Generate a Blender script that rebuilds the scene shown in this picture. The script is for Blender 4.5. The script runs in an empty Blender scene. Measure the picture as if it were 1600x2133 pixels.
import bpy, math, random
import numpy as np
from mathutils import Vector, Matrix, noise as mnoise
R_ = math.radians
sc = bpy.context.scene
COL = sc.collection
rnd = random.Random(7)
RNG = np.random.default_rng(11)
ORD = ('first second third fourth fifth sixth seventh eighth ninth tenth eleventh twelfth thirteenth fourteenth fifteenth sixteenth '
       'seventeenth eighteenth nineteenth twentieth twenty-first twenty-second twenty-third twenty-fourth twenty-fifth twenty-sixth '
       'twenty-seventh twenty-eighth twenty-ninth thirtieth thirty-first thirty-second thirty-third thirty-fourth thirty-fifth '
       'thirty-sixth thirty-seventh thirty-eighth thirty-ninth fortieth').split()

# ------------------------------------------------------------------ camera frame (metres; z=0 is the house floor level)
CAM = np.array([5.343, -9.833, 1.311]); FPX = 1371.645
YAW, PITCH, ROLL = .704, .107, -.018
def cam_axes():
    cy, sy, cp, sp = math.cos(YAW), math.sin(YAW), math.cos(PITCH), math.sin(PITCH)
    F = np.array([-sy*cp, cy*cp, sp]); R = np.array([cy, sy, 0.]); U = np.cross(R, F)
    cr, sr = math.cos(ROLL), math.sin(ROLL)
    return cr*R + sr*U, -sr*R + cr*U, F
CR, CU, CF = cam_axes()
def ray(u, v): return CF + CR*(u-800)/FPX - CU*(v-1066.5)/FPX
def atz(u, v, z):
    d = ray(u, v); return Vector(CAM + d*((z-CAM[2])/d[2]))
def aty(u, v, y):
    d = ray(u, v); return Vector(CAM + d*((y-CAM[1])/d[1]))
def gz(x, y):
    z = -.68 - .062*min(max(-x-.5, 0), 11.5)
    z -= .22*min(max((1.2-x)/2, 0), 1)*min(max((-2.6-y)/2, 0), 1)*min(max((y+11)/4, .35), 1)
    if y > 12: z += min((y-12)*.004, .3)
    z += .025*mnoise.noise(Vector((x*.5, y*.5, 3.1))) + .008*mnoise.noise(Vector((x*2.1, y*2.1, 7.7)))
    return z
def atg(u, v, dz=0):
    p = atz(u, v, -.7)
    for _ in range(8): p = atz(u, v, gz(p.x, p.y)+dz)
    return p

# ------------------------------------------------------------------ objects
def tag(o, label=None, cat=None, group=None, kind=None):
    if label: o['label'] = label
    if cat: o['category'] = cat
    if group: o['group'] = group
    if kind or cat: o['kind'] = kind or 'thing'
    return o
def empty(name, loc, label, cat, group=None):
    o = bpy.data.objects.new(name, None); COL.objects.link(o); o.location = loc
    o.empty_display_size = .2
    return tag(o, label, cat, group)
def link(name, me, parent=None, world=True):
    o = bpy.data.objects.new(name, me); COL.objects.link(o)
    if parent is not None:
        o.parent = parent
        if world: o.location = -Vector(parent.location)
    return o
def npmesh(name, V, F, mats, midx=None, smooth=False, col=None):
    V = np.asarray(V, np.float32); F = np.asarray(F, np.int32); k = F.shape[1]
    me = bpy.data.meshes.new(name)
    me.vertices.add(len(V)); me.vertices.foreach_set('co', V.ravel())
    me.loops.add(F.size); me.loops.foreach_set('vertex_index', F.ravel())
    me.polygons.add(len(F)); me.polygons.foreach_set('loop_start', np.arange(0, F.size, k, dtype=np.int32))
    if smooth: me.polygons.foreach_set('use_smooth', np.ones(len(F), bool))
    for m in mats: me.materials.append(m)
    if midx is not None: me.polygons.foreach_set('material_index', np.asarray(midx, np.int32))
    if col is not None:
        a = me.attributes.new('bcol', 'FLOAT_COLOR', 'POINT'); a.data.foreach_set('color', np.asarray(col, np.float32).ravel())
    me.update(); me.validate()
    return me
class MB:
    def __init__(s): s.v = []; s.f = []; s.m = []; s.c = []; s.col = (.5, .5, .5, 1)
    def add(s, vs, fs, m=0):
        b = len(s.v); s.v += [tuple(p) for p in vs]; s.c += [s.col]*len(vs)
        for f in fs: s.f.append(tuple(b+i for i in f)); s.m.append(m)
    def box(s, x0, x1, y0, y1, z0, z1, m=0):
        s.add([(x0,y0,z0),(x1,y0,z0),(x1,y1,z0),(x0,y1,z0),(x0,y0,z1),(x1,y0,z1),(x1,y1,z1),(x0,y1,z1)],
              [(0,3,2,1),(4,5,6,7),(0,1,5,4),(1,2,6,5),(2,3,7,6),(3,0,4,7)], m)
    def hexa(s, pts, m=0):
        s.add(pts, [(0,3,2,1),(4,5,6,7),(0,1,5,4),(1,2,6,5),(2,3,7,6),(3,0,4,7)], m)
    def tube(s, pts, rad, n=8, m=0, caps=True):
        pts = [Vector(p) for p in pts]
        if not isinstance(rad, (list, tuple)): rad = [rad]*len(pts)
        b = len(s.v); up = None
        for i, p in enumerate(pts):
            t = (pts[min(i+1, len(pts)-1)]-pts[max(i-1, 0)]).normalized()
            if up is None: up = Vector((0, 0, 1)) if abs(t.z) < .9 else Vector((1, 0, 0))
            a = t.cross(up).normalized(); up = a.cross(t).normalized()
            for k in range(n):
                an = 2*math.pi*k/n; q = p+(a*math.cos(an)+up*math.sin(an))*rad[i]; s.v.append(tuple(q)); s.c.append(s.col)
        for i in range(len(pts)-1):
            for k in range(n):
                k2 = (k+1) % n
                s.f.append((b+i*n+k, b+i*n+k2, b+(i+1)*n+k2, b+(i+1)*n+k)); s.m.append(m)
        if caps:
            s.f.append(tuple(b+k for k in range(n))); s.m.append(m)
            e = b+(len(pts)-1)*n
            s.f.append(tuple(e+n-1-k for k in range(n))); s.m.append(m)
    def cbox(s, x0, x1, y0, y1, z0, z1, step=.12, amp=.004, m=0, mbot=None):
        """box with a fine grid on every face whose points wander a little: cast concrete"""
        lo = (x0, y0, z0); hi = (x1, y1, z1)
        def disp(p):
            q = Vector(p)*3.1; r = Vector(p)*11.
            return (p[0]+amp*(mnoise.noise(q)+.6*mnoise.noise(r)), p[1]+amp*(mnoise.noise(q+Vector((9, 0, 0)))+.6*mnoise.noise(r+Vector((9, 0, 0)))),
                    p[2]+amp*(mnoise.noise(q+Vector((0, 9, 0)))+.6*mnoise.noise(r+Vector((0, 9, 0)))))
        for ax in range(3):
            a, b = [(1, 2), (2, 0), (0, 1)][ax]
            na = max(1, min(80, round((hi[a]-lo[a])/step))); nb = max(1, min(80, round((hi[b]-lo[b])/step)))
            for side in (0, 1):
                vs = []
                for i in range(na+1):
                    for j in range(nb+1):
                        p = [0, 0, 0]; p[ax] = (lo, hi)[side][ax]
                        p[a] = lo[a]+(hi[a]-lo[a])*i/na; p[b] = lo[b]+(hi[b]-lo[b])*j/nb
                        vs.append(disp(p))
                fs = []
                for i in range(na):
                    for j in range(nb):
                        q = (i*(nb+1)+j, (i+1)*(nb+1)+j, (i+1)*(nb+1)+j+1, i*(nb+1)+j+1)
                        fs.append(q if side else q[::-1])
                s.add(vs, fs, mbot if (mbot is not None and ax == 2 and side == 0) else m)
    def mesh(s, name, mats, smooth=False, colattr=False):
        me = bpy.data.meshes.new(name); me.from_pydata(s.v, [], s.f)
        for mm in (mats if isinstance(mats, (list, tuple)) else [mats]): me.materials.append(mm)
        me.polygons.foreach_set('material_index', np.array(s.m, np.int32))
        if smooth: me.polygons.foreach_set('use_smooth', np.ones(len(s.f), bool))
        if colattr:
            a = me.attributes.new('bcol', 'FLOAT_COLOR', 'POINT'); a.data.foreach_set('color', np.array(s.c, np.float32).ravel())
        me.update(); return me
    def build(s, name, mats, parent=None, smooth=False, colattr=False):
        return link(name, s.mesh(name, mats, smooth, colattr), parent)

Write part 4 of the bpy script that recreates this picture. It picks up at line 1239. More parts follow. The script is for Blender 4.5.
---
• [TASK DESCRIPTION]
Print the listing above from its first line through the line with "thirty-eighth thirty-ninth fortieth').split()", and stop there.

• [EXPECTED ANSWER]
Generate a Blender script that rebuilds the scene shown in this picture. The script is for Blender 4.5. The script runs in an empty Blender scene. Measure the picture as if it were 1600x2133 pixels.
import bpy, math, random
import numpy as np
from mathutils import Vector, Matrix, noise as mnoise
R_ = math.radians
sc = bpy.context.scene
COL = sc.collection
rnd = random.Random(7)
RNG = np.random.default_rng(11)
ORD = ('first second third fourth fifth sixth seventh eighth ninth tenth eleventh twelfth thirteenth fourteenth fifteenth sixteenth '
       'seventeenth eighteenth nineteenth twentieth twenty-first twenty-second twenty-third twenty-fourth twenty-fifth twenty-sixth '
       'twenty-seventh twenty-eighth twenty-ninth thirtieth thirty-first thirty-second thirty-third thirty-fourth thirty-fifth '
       'thirty-sixth thirty-seventh thirty-eighth thirty-ninth fortieth').split()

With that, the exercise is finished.